TV news at the time, Putnam said in a 1983 Times interview, “was pretty damn elementary,” with 15 people at most working on the newscasts, compared with 80 or 90 three decades later. And covering a story in the field was a challenge unto itself, he said. “In those days, it was like moving a house to get the equipment set up.”

 

TV news crews shot with 16-millimeter movie cameras at the time and, Putnam recalled, all the stations would rush to the same processing lab in the afternoon to get the film developed in time for the evening newscasts.

 

“If you got there late, you’d have to stand in line,” Putnam said. “I remember times when someone would run into the studio and yell, ‘Hey, the film will be here in 10 minutes. Ad-lib some stuff!’ You had to be ready for almost anything.”

 

Putnam was said to have been an inspiration for Ted Baxter, Ted Knight’s blustery newscaster character on “The Mary Tyler Moore Show.”

 

In the mid-1960s, Putnam moved to KTLA-TV Channel 5. He returned to KTTV after about two years and then moved back to KTLA in the early 1970s.
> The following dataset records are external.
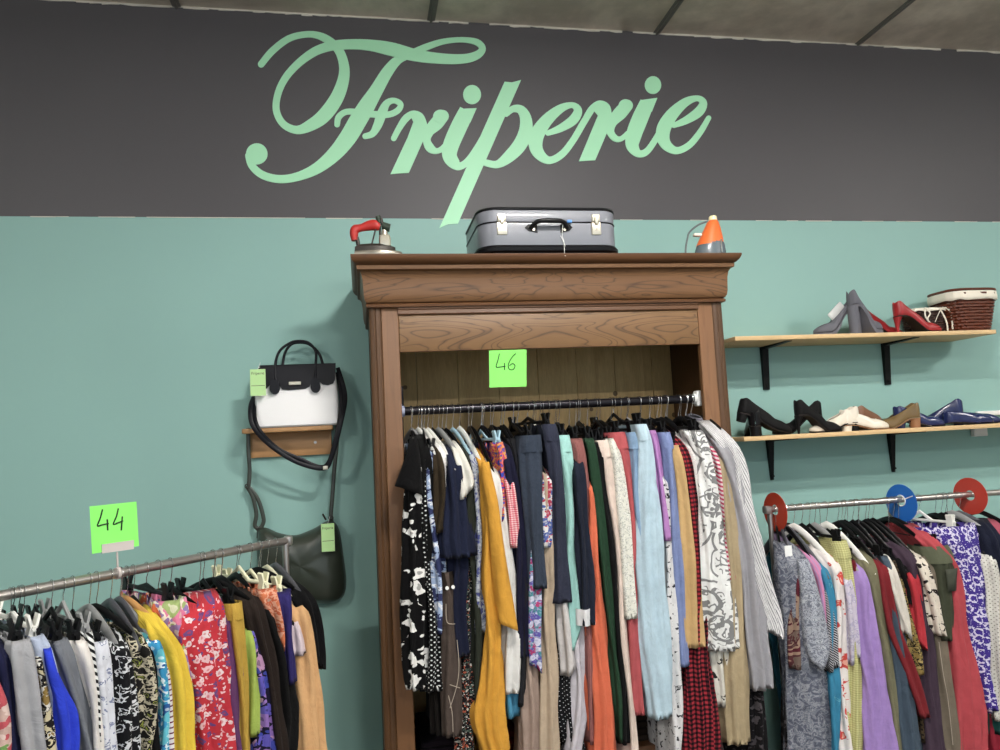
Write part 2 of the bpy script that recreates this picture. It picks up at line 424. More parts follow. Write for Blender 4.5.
# p
letter([[c2(*p) for p in [(140, 285, 20), (165, 265, 26), (195, 268, 34), (214, 300, 44), (214, 350, 52), (192, 402, 54), (150, 448, 46), (105, 478, 30), (62, 472, 26)]]],
       polys=[[(504.6, 81.6), (512, 82.3), (521.2, 79.8), (458, 223.6), (448, 224.2), (439.4, 227.9)]], parent=lett)
# e, r, i, e
def e_(pts): letter([[c2(*p) for p in pts]], parent=lett)
e_([(300, 358, 20), (350, 338, 30), (398, 306, 38), (415, 270, 32), (392, 250, 22), (345, 266, 34), (292, 312, 48), (256, 370, 56), (258, 425, 48), (300, 462, 30), (350, 442, 28), (395, 388, 26), (440, 312, 26), (470, 265, 24)])
letter([[c2(*p) for p in [(440, 312, 24), (466, 268, 26), (495, 246, 26), (518, 262, 44), (520, 300, 50)]],
        [c2(*p) for p in [(604, 252, 46), (578, 280, 52), (548, 314, 40), (540, 350, 30), (556, 376, 26), (580, 380, 20), (608, 358, 20)]]],
       polys=[q2((470, 262), (495, 234), (520, 238), (540, 260), (546, 290), (530, 350), (482, 462), (419, 466), (492, 290))],
       discs=[(470 + 598 / 3.846, 40 + 253 / 3.846, 7.0, 6.6)], parent=lett)
letter([[c2(*p) for p in [(682, 240, 56), (655, 300, 62), (632, 360, 60), (625, 405, 50), (648, 436, 30), (680, 428, 26), (715, 380, 24), (745, 325, 24)]]],
       polys=[q2((655, 231), (721, 222), (700, 275), (636, 280))], discs=[(470 + 704 / 3.846, 40 + 173 / 3.846, 8.2, 8.9)], parent=lett, capstart=False)
e_([(785, 328, 20), (832, 308, 30), (880, 276, 38), (897, 242, 30), (875, 224, 22), (828, 240, 34), (776, 288, 48), (744, 345, 54), (750, 396, 44), (792, 425, 28), (842, 405, 26), (885, 355, 24), (918, 300, 20)])

# ================================================================== the wardrobe
def walnut(name, base=(146, 106, 72), dark=(84, 56, 34), vert=False, cx=0.0, figured=False, seed=0, rough=.48):
    t = NT(name); tc = t.n('ShaderNodeTexCoord'); s_ = t.n('ShaderNodeSeparateXYZ'); t.l(tc.outputs['Object'], s_.inputs[0])
    x, y, z = s_.outputs
    if figured: x = t.math('ABSOLUTE', t.math('SUBTRACT', x, cx))
    cb = t.n('ShaderNodeCombineXYZ')
    if vert: t.l(t.math('MULTIPLY', x, 1.0), cb.inputs[0]); t.l(t.math('MULTIPLY', z, .07), cb.inputs[2]); t.l(y, cb.inputs[1])
    else: t.l(t.math('MULTIPLY', x, .17 if figured else .07), cb.inputs[0]); t.l(z, cb.inputs[2]); t.l(t.math('MULTIPLY_ADD', y, 1.0, float(seed)), cb.inputs[1])
    v = cb.outputs[0]
    big = t.noise(v, 8.5 if figured else 14, 2, .5, 1.3 if figured else .3).outputs[0]
    lines = t.math('FRACT', t.math('MULTIPLY', big, 11.0 if figured else 7.0))
    lines = t.math('POWER', t.math('ABSOLUTE', t.math('MULTIPLY_ADD', lines, 2.0, -1.0)), 6.0 if figured else 5.0)
    fib = t.noise(v, 260, 3, .6).outputs[0]; tone = t.noise(v, 5, 3).outputs[0]
    b, d = tuple(q * k_ for q, k_ in zip(s2l(base), (.78, .73, .66))), tuple(q * .5 for q in s2l(dark))
    c_ = t.mix(t.math('MULTIPLY_ADD', tone, 1.5, -.3, clamp=True), tuple(q * .72 for q in b), tuple(q * 1.22 for q in b))
    c_ = t.mix(t.math('MULTIPLY', lines, 1.0 if figured else .35), c_, d)
    c_ = t.mix(t.math('MULTIPLY', t.noise(v, 42, 3, .6, .6).outputs[0], .6), c_, tuple(q * .5 for q in b))
    c_ = t.mix(t.math('MULTIPLY', fib, .45), c_, tuple(q * .6 for q in b))
    t.set(color=c_, rough=rough, spec=.4); t.bump(fib, .12, .001); return t.m
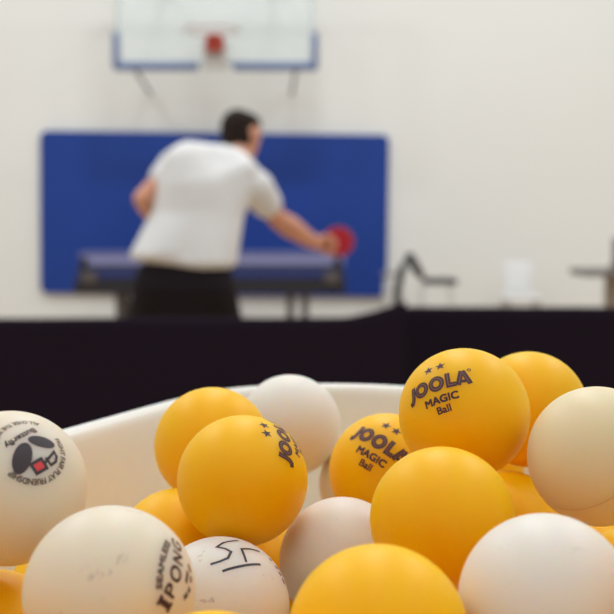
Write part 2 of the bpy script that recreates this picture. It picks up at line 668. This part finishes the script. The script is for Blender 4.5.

Brief stints at KHJ-TV Channel 9 and KCOP-TV Channel 13 followed, including cohosting “Both Sides Now,” a short-lived talk show with comedian Mort Sahl.

 

By the early 1980s, most of Putnam’s professional life was devoted to his daily current-events radio talk show, which he launched on KIEV-AM (870) in 1976 and where he remained a fixture for nearly three decades.

 

Since 2004, CRN Digital Talk Radio has syndicated Putnam’s “Talk Back” program to a national audience on cable TV, radio stations and the Internet.

 

Putnam broadcast the show from a studio at his ranch in Chino, where he and his companion of 52 years, Sallilee Conlon, bred thoroughbred horses and provided a home for abandoned animals.

 

For more than 45 years, Putnam rode a silver-saddled palomino in the Rose Parade.

 

He also made cameo appearances as a newscaster in a number of movies over the years, including “I Want to Live!,” “Helter Skelter” and “Independence Day.”

 

In addition to Conlon, Putnam is survived by his estranged wife, Virginia; two daughters, Jan and Jill; his brother, Robert; and three grandchildren.

 

A public memorial service is pending.